Many crowns of violets,

roses and crocuses

…together you set before more

and many scented wreaths

made from blossoms

around your soft throat…

…with pure, sweet oil

…you anointed me,

and on a soft, gentle bed…

you quenched your desire…

…no holy site…

we left uncovered,

no grove…


Roses, violets, crocuses, honey clover, lotus and hyacinth are all referenced specifically by Sappho, although she also mentions ‘garlands of blooming flowers’ and ‘purple blooms’ more generally. The recurrence of purple and violet has been noted by many scholars. While translations vary, it’s thought that the violets were worn by a possible lover of Sappho, either in her hair as a ‘violet tiara’ or around her neck like a necklace. This image, eternally preserved in poetry, led to purple flowers being linked with female desire – an association which has endured for centuries.


It makes sense, perhaps, that Sappho wrote of lilacs centuries before the invention of artificial purple dyes, when the colour was not typically available anywhere else. In many ways purple is a symbol of lesbian love – it represents the ‘other’, found and cherished despite the odds.


In early 20th century Paris, violets were once again taken on as a purposeful lesbian adornment amongst a group dubbed ‘Paris Lesbos’. Amongst these women was Renée Vivien, a British poet who started a new life in Paris. Violets were a motif both in her poetry and in her personal style. This can partly be read as an homage to Sappho, but it was also honouring her first love, Violet Shillito. Fellow author Colette recalled that, ‘whenever she gave me any of her books, she always hid them under a bouquet of violets or a basket of fruit’.


In the 1926 play The Captive, one female character sends bunches of violets to another female character. The semi-public association with lesbianism caused uproar, leading to calls for boycott and censorship of the play. At some showings in Paris, women wore violets on their lapels as signs of support. After production was eventually shut down in in 1927, the negative connotations caused plummeting violet sales in the USA – to the extent that seven years later, florists were still feeling the effects. Eleanor Medhurst remarks, ‘I’d retrospectively apologise to the violet industry, but it was probably only lesbian customers that kept it going at all’.


Linguistically, violet remains a notable signal of homosexuality; think of character names such as Mrs Violet Venable in Tennessee William’s Suddenly Last Summer, or Violet from the lesbian cult classic Bound.

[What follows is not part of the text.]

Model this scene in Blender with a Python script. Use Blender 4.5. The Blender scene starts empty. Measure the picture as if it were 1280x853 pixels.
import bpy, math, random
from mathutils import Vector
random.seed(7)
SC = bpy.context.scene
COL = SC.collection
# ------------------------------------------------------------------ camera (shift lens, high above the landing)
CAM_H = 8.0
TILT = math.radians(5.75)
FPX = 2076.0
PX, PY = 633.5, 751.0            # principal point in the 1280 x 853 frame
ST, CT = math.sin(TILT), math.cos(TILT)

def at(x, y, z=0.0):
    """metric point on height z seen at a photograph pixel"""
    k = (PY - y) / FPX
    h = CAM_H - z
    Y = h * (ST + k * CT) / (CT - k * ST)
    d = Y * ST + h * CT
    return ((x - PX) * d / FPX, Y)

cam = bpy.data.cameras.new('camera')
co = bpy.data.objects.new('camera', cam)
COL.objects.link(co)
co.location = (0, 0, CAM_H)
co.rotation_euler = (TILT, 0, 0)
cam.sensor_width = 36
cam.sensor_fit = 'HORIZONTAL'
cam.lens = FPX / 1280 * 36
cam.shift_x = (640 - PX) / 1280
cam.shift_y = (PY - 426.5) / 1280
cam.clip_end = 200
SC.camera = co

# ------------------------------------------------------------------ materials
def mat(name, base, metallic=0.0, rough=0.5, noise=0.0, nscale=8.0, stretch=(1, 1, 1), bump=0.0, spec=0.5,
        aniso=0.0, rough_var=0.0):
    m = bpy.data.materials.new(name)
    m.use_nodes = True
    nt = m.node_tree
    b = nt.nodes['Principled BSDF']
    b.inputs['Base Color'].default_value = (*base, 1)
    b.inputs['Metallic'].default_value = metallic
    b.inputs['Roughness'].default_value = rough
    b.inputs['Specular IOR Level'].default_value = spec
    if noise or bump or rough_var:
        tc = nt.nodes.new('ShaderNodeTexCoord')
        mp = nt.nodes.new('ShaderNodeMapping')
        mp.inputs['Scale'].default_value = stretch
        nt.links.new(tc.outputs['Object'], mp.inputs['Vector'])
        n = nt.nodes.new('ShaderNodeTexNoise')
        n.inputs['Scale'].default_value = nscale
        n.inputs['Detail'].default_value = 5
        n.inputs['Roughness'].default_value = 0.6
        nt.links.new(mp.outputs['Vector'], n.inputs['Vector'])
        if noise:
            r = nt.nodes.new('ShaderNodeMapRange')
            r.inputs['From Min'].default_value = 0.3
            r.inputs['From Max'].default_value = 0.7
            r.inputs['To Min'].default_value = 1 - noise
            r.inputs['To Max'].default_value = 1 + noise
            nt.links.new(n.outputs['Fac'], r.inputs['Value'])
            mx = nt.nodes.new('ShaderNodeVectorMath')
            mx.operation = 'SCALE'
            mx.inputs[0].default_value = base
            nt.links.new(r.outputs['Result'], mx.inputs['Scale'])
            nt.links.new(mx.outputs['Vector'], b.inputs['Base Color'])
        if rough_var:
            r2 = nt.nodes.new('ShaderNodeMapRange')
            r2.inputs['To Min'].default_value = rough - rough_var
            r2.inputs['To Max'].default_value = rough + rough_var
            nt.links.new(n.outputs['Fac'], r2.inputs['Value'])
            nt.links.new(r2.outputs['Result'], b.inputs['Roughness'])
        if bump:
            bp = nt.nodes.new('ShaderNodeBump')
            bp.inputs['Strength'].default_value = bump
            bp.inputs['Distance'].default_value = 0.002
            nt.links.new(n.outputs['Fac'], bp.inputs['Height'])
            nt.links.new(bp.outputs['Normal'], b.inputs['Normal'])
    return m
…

Many modern sapphics have reclaimed violets as a symbolic gift between lovers, or symbol of affiliation within the LGBT community. While the trend of gifting violets in the 1920s was borne partly out of a need to be covert, in modern times it remains a romantic gesture which honours the centuries of women-loving-women who came before. Back to Sappho:


I declare That later on, Even in an age unlike our own, Someone will remember who we are.